On May 23, 2014 Elliot Rodger shot and killed six people and wounded 13 others on the University of California Santa Barbara campus. Before the shooting, he banged feverishly on the Alpha Phi, Gamma Beta chapter house. When no one answered the door, 12 gunshots fired. The sisters called 9-1-1 and it was later identified that three of the girls shot outside the Alpha Phi house were sisters of the Delta Delta Delta sorority.

Shortly after the shooting Rodger’s 140-page manifesto surfaced, outlining his plans for entering the Alpha Phi house, committing murder and setting the house on fire as his plan for his “Day of Retribution.”

Within hours of hearing the news, Alpha Phi sisters from around the world immediately started reaching out to our sisters at UC Santa Barbara. Without even knowing each other, we worked together to reach out to our sisters and offer support while simultaneously supporting the girls of Delta Delta Delta as well.

Flowers, cards and funds flowed in toward the Greek community at Santa Barbara for Alpha Phi and Delta Delta Delta.

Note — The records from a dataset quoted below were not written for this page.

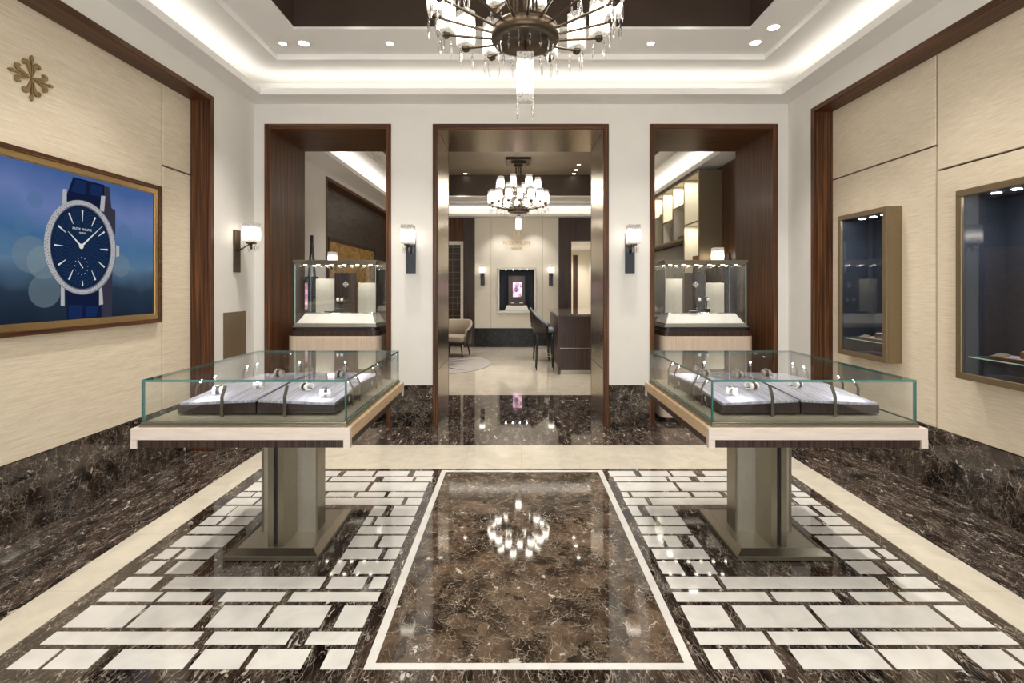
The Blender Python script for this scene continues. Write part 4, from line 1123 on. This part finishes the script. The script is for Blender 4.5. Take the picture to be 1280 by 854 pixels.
for X, side, q in ((-2.055, 'left', ((-0.33, -0.10), (-0.095, 0.165), (0.18, 0.385))), (2.195, 'right', ((-0.385, -0.175), (-0.158, 0.088), (0.10, 0.325)))):
    panel_thing('linen_board', X+q[0][0], X+q[0][1], 5.86, 1.642, M['cream_linen'], 'cream linen backdrop board left of the wooden board in %s glass case' % side, 'backdrop board', 'linen boards')
    panel_thing('wooden_board', X+q[1][0], X+q[1][1], 5.83, 1.712, M['tambour'], 'dark wooden board bearing a white cross emblem in %s glass case' % side, 'backdrop board', 'wooden boards', True)
    panel_thing('linen_board', X+q[2][0], X+q[2][1], 5.86, 1.592, M['cream_linen'], 'cream linen backdrop board right of the wooden board in %s glass case' % side, 'backdrop board', 'linen boards')
def make_stand(h):
    m = MB(); m.box(-0.028, 0.028, -0.024, 0.024, 0, 0.05, bev=0.003, seg=1); m.cyl((0, 0.012, 0.05), (0, 0.004, h), 0.006, n=8); m.sph((0, 0, h), 0.022, sc=(1, 0.7, 1.2))
    return m.build('watch_stand', M['black'])
def upright_watch(strap):
    """watch held upright facing the room (-y)"""
    r = empty('wristwatch')
    b = bmesh.new(); n = 24; ring = []
    for i in range(n):
        a = 2*PI*i/n; ring.append([b.verts.new((x, rr*math.cos(a)*0.85, rr*math.sin(a))) for (x, rr) in ((-0.009, 0.029), (0.009, 0.029), (0.009, 0.0312), (-0.009, 0.0312))])
    for j in range(n):
        a_, b_ = ring[j], ring[(j+1) % n]
        for i in range(4): b.faces.new((a_[i], a_[(i+1) % 4], b_[(i+1) % 4], b_[i]))
    bmesh.ops.recalc_face_normals(b, faces=b.faces); m = MB(); m._merge(b, None); m.build('strap', strap, r)
    m = MB(); m.cyl((0, -0.024, 0), (0, -0.033, 0), 0.021, 0.0195, n=24); m.build('case', M['steel'], r)
    m = MB(); m.cyl((0, -0.0331, 0), (0, -0.0334, 0), 0.0165, n=24); m.build('dial', white_dial, r)
    return r
st = make_stand(0.155); st['category'] = 'watch stand'
uw = upright_watch(M['blueblack']); uw['category'] = 'watch'
for (x, y, side, wh, z) in ((-2.055-0.02, 5.76, 'left', 'left', 0.0), (-2.055+0.035, 5.74, 'left', 'right', -0.02), (2.195-0.02, 5.76, 'right', 'left', 0.0), (2.195+0.07, 5.74, 'right', 'right', -0.012)):
    o = put(st, (x, y, zpl+0.0003), 0, 'black watch stand in %s glass case, %s of the pair' % (side, wh), 'watch stands in the glass cases')
    put(uw, (x, y, zpl+0.155), 0, 'pale-dialled watch held on black stand in %s glass case, %s of pair' % (side, wh), 'watches in the glass cases')
bx = MB(); bx.box(-0.05, 0.05, -0.03, 0.03, 0, 0.022, M['black'], bev=0.003, seg=1); bx.box(-0.04, 0.04, -0.022, 0.022, 0.022, 0.026, M['white_leather'])
bx = bx.build('card_block'); bx['category'] = 'card block'
put(bx, (-2.055-0.12, 5.74, zpl+0.0003), 0, 'small black block with white card on platform of left glass case', 'card blocks')
put(bx, (2.195-0.10, 5.72, zpl+0.0003), 0, 'small black block with white card on platform of right glass case', 'card blocks')

# ------------------------------------------------------------------ wall vitrines on the right
def make_vitrine():
    """origin: wall plane, far bottom corner... local: x = out of wall is negative, y along wall, z up"""
    r = empty('wall_vitrine')
    W_, Hh, pr = 0.607, 1.30, 0.111
    # bronze body sides, from front plane to wall
    m = MB(); t = 0.012
    m.box(-pr, 0, 0, t, 0, Hh, M['bronze_frame'], bev=0.001, seg=1); m.box(-pr, 0, W_-t, W_, 0, Hh, M['bronze_frame'], bev=0.001, seg=1)
    m.box(-pr, 0, t, W_-t, 0, t, M['bronze_frame']); m.box(-pr, 0, t, W_-t, Hh-t, Hh, M['bronze_frame'])
    m.build('body', None, r)
    m = MB(); b_ = 0.045
    for q in ((0, W_, 0, b_), (0, W_, Hh-b_, Hh), (0, b_, b_, Hh-b_), (W_-b_, W_, b_, Hh-b_)):
        m.box(-pr-0.022, -pr, q[0], q[1], q[2], q[3], bev=0.003, seg=1)
    m.build('door_frame', M['bronze_frame'], r)
    MB().box(-pr-0.012, -pr-0.006, b_, W_-b_, b_, Hh-b_).build('glass_door', M['glass'], r)
    m = MB(); dpt = 0.20; g2 = 0.018; gt = 0.04
    m.box(dpt, dpt+0.01, g2, W_-g2, g2, Hh-g2)
    for (ya, yb) in ((g2, g2+0.006), (W_-g2-0.006, W_-g2)): m.box(-pr+0.002, dpt, ya, yb, g2, Hh-g2)
    m.box(-pr+0.002, dpt, g2, W_-g2, g2, g2+0.006); m.box(-pr+0.002, dpt, g2, W_-g2, Hh-gt-0.006, Hh-gt)
    lining_ = m.build('lining', M['navy'], r)
    for y in (0.17, 0.30, 0.43): MB().lathe([(0.001, 0), (0.022, 0), (0.026, 0.003)], c=(-0.02, y, Hh-gt-0.010), n=16).build('vitrine_light', M['led_cool'], r)
    m = MB(); glass_box(m, -pr+0.02, dpt-0.02, 0.05, W_-0.05, 0.150, 0.158, 2, M['glass'], M['edge_lt']); m.build('glass_shelf', None, r)
    m = MB()
    for y in (0.10, W_-0.10):
        for x in (-0.05, 0.13): m.cyl((x, y, g2+0.006), (x, y, 0.150), 0.006, n=10)
    m.build('shelf_support', M['glass'], r)
    return r
v = make_vitrine(); v.location = (XRP, 4.026, 0.913); tag(v, 'tall bronze wall showcase with navy interior, the nearer to the far corner on right wall', 'wall showcase', 'bronze wall showcases')
dup(v, None, (XRP, 2.788, 0.913), 0, 'tall bronze wall showcase cut by the right edge of the photo', 'bronze wall showcases')
def make_tray_set():
    m = MB(); m.box(-0.075, 0.075, -0.19, 0.19, 0, 0.018, bev=0.003, seg=1); o = m.build('wooden_tray', M['wood_y'])
    MB().box(-0.068, 0.068, -0.18, 0.18, 0.018, 0.021).build('leather_top', M['lilac'], o); return o
wtray = make_tray_set(); wtray['category'] = 'tray'
box_ = MB(); box_.box(-0.045, 0.045, -0.05, 0.05, 0, 0.045, M['brown_leather'], bev=0.004, seg=1); box_.box(-0.035, 0.035, -0.04, 0.04, 0.045, 0.049, M['white_leather']); box_ = box_.build('watch_box'); box_['category'] = 'watch box'
card = MB(); card.prism([(-0.03, -0.035, 0), (0.02, -0.035, 0.0), (0.02, -0.035, 0.018)], (0, 1, 0), 0.07); card = card.build('price_card', M['deck']); card['category'] = 'card'
for yb, wh in ((4.026, 'farther'), (2.788, 'nearer')):
    zz = 0.913+0.1582
    put(wtray, (XRP+0.03, yb+0.27, zz), 0, 'low wooden tray on glass shelf of the %s wall showcase' % wh, 'trays in the wall showcases')
    put(box_, (XRP+0.03, yb+0.24, zz+0.0212), 0, 'brown leather watch box in the %s wall showcase' % wh, 'watch boxes in the wall showcases')
    put(card, (XRP-0.02, yb+0.40, zz+0.0212), 0, 'small gold card on the tray in the %s wall showcase' % wh, 'cards in the wall showcases')
    put(wt_s, (XRP+0.03, yb+0.24, zz+0.0212+0.049-0.028), 1.2, 'steel watch on the brown box in the %s wall showcase' % wh, 'watches in the wall showcases', 0.9)
    spot('vitrine_light', (XRP-0.02, yb+0.30, 0.913+1.235), (0, 0, 0), 9, 140, 0.03, (0.86, 0.93, 1.0), 1.0)

# ------------------------------------------------------------------ salon: niche, lettering
n_ = MB()
m = MB()
def xzring(m, y0, y1, o, i, mat=None, bev=0):
    m.box(o[0], o[1], y0, y1, o[2], i[2], mat, bev); m.box(o[0], o[1], y0, y1, i[3], o[3], mat, bev)
    m.box(o[0], i[0], y0, y1, i[2], i[3], mat, bev); m.box(i[1], o[1], y0, y1, i[2], i[3], mat, bev)
nich = empty('display_niche', (0.059, YF, 0.87), label='square lit navy display niche framed in pale bronze on far salon wall', cat='display niche')
xzring(m, YF-0.07, YF+0.0, (-0.44, 0.557, 0.87, 2.04), (-0.38, 0.50, 0.93, 1.98), None, 0.004)
part(m, 'niche_frame', M['bronze_lt'], nich)
m = MB(); m.box(-0.38, 0.50, YF+0.6, YF+0.62, 0.93, 1.98); m.box(-0.40, -0.38, YF-0.02, YF+0.6, 0.93, 1.98); m.box(0.50, 0.52, YF-0.02, YF+0.6, 0.93, 1.98); m.box(-0.40, 0.52, YF-0.02, YF+0.62, 0.91, 0.93); m.box(-0.40, 0.52, YF-0.02, YF+0.62, 1.98, 2.0)
part(m, 'niche_lining', M['navy'], nich)
m = MB(); m.box(-0.17, 0.29, YF+0.42, YF+0.45, 0.94, 1.84, bev=0.01); part(m, 'wood_backdrop', M['wood_dark'], nich)
for x in (-0.22, -0.04, 0.14, 0.32):
    m = MB(); m.lathe([(0.001, 0), (0.022, 0.0)], c=(x, YF+0.1, 1.974), n=12); part(m, 'niche_light', M['led_cool'], nich)
spot('niche_light', (0.06, YF+0.12, 1.96), (math.radians(10), 0, 0), 10, 120, 0.03, (0.95, 0.95, 1.0), 1.0)
def pink_picture():
    m, nt, p = newmat('pink_blossom_print'); L = nt.links.new
    tc = N(nt, 'ShaderNodeTexCoord'); v_ = N(nt, 'ShaderNodeTexNoise'); v_.inputs['Scale'].default_value = 9; v_.inputs['Detail'].default_value = 5; L(tc.outputs['Object'], v_.inputs['Vector'])
    cr = N(nt, 'ShaderNodeValToRGB'); L(v_.outputs['Fac'], cr.inputs['Fac']); E = cr.color_ramp.elements
    E[0].position = 0.38; E[0].color = (0.05, 0.03, 0.06, 1); E[1].position = 0.66; E[1].color = (0.95, 0.80, 0.88, 1); q = E.new(0.5); q.color = (0.55, 0.25, 0.36, 1)
    L(cr.outputs[0], p.inputs['Base Color']); L(cr.outputs[0], p.inputs['Emission Color']); p.inputs['Emission Strength'].default_value = 0.9
    return m
M['pink'] = pink_picture()
m = MB(); m.box(-0.04, 0.20, YF+0.395, YF+0.41, 1.27, 1.66, M['pink']); m.box(-0.045, 0.205, YF+0.408, YF+0.42, 1.265, 1.665, M['black'])
o = m.build('lit_picture'); tag(o, 'small glowing picture of pink blossom inside the far wall niche', 'picture')
m = MB(); b = bmesh.new()
lo = [b.verts.new(p) for p in ((-0.25, YF+0.03, 0.9305), (0.37, YF+0.03, 0.9305), (0.37, YF+0.36, 0.9305), (-0.25, YF+0.36, 0.9305))]
hi = [b.verts.new(p) for p in ((-0.20, YF+0.12, 1.05), (0.32, YF+0.12, 1.05), (0.32, YF+0.34, 1.05), (-0.20, YF+0.34, 1.05))]
b.faces.new(lo[::-1]); b.faces.new(hi)
for i in range(4): b.faces.new((lo[i], lo[(i+1) % 4], hi[(i+1) % 4], hi[i]))
m._merge(b, None); o = m.build('display_platform', M['cream_linen']); tag(o, 'pale tapered platform on the floor of the far wall niche', 'platform')
m = MB(); m.box(-0.10, 0.24, YF+0.16, YF+0.26, 1.0505, 1.11, M['brown_leather'], bev=0.004, seg=1); m.box(-0.085, 0.0, YF+0.17, YF+0.23, 1.11, 1.135, M['white_leather'], bev=0.003, seg=1); m.box(0.13, 0.22, YF+0.17, YF+0.23, 1.11, 1.135, M['white_leather'], bev=0.003, seg=1)
o = m.build('watch_block'); tag(o, 'brown leather block with two white pads in the far wall niche', 'display block')
RZ = Matrix(((1, 0, 0, 0), (0, 0, -1, 0), (0, 1, 0, 0), (0, 0, 0, 1)))
let = empty('wall_lettering', (0.062, YF-0.04, 2.45), label='pale gold lettering of two lines on cream far salon wall', cat='lettering')
part_text('lettering_line', 'PATEK PHILIPPE', 0.122, M['gold'], let, Matrix.Translation((0.062, YF-0.045, 2.655)) @ RZ @ Matrix.Diagonal((0.83, 1, 1, 1)), 0.006)
part_text('lettering_line', 'GENEVE', 0.072, M['gold'], let, Matrix.Translation((0.052, YF-0.045, 2.525)) @ RZ, 0.006)
em2 = emblem('wall_emblem', 0.17, (0.062, YF-0.046, 2.86), (1, 0, 0), (0, 0, 1), M['gold'], th=0.006)
tag(em2, 'small pale gold lily cross above the lettering on far salon wall', 'emblem')

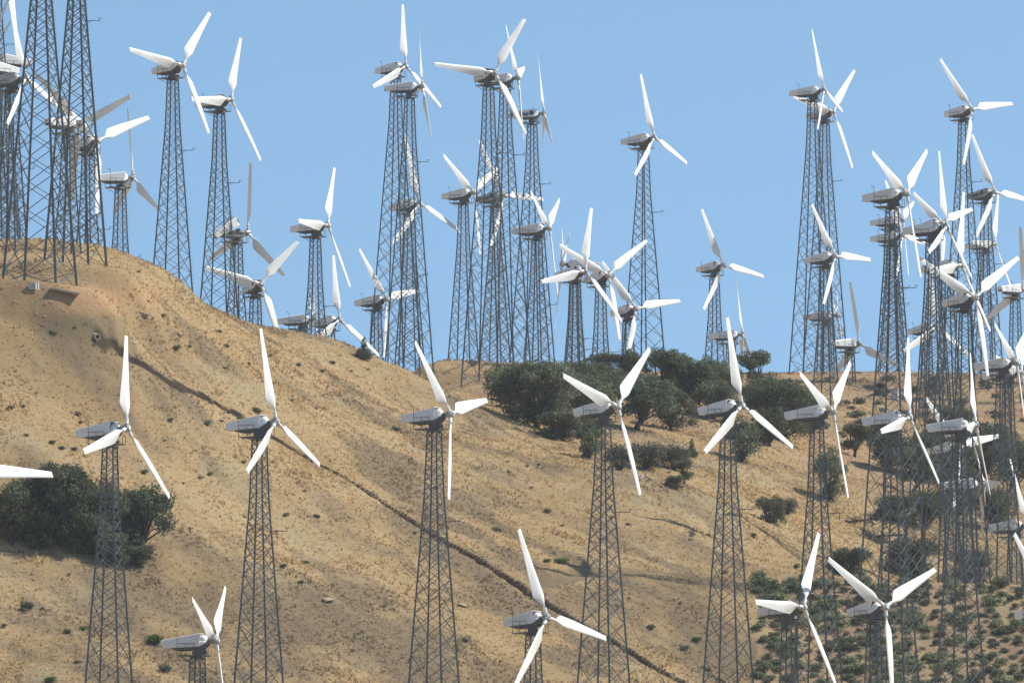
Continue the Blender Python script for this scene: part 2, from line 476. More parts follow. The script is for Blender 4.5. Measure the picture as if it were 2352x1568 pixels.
# track cut into the slope
Dr, Ri = dist_to(ROAD, XX, YY, 4)
track = np.clip((1.5 - Dr) / 0.7, 0, 1)
ZZ = ZZ - track * 0.5
# earth bank below the tall tower on the left
gb = ground_at(170, 700)
bank = np.zeros_like(XX)
PX, PY = view(np.c_[XX.ravel(), YY.ravel(), ZZ.ravel()])
PX = PX.reshape(XX.shape); PY = PY.reshape(XX.shape)
front = (YY > 640) & (YY < 1400)

def box_px(x0, x1, y0, y1, soft, d0, d1):
    a = np.clip((PX - x0) / soft, 0, 1) * np.clip((x1 - PX) / soft, 0, 1)
    b = np.clip((PY - y0) / soft, 0, 1) * np.clip((y1 - PY) / soft, 0, 1)
    return a * b * (YY > d0) * (YY < d1) * front
# zones of soil, surveyed on the ground (world positions via the near slope only)
n_a = N1(XX / 6.5, YY / 9.0) + 0.6 * N2(XX / 2.4, YY / 3.5) + 0.35 * N3(XX / 1.0, YY / 1.6)
u = XX * 0.86 + YY * 0.5; v = -XX * 0.5 + YY * 0.86
n_b = N4(u / 4.0, v / 11.0) + 0.7 * N3(u / 1.6, v / 4.5) + 0.5 * N2(u / 0.7, v / 1.6)
straw = np.array([0.338, 0.238, 0.122]); pale = np.array([0.392, 0.286, 0.157])
brown = np.array([0.212, 0.160, 0.102]); orange = np.array([0.45, 0.29, 0.160]); red = np.array([0.325, 0.222, 0.138])
dark = np.array([0.050, 0.037, 0.028]); olive = np.array([0.320, 0.275, 0.165])  # dark: trench soil with the shade of the cut painted in
def lerp(a, b, t): return a * (1 - t[..., None]) + b * t[..., None]
C = lerp(np.broadcast_to(straw, XX.shape + (3,)).copy(), np.broadcast_to(pale, XX.shape + (3,)), np.clip(0.5 + n_a * 1.2, 0, 1))
C = lerp(C, np.broadcast_to(olive, C.shape), np.clip(n_a * 1.6 - 0.35, 0, 0.6))
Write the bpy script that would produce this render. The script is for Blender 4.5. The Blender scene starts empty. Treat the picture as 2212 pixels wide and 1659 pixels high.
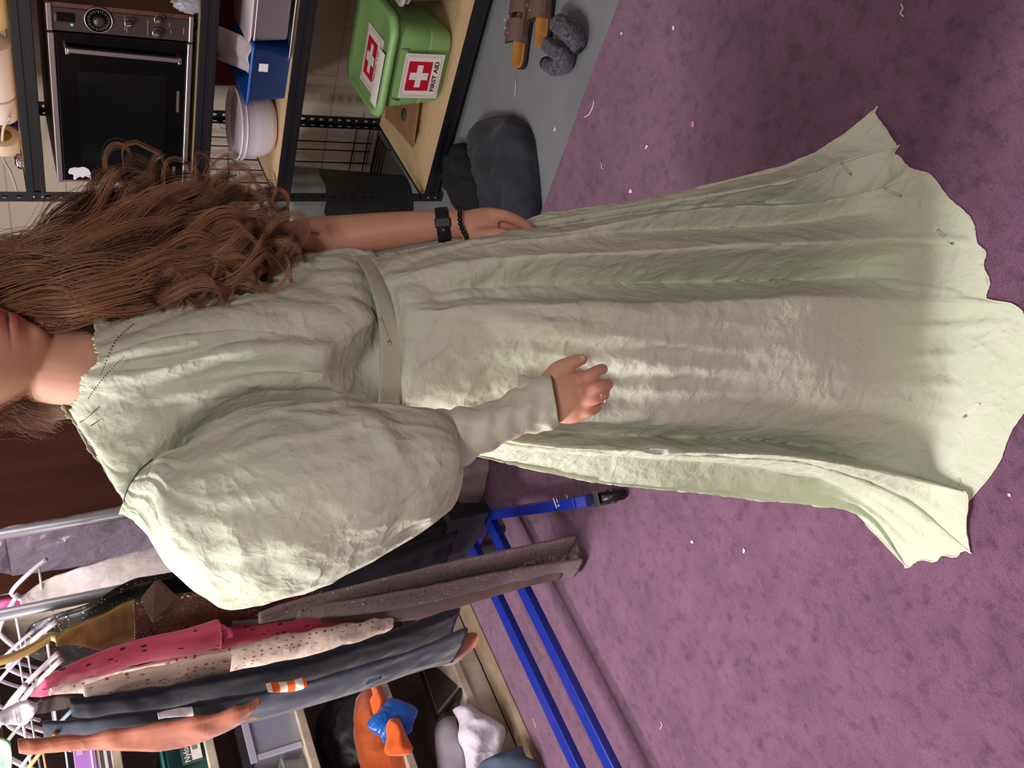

When I attended Alpha Phi’s International Biennial Convention just one month after the tragedy, the sisters from Santa Barbara were still healing from the incident. Hundreds of us gathered together, in person, to show our support. I never felt more closely connected to strangers in my life. It was if we had all gone through this horrible tragedy together and was healing as one.

When I wear my letters I think back to this tragedy. I’m representing a group of women who are there for one another no matter the distance. I’m representing a lifetime of membership – not just four years.

Sorority women know that every word they say and every action they do is a reflection and representation of their organization. When I wear my letters it’s not because I’m too lazy to put on something else. In fact, when I wear my letters I’m reminded to go out of my way to be a better person that day and to represent my sorority in the best way possible.

When I hold the door open for someone, or help an elderly person pick up something they dropped at Walgreens, I am representing my sorority. I am representing a group of women who would do the exact same thing in that situation.

Everything we do, while wearing letters or not, we are representing our sorority. As members of a sorority, we work tirelessly to uphold the image our founders have set for us.

On Wednesdays when we wear letters, we show our friends, our campus and the world what we stand for, what we believe in and what we strive to achieve.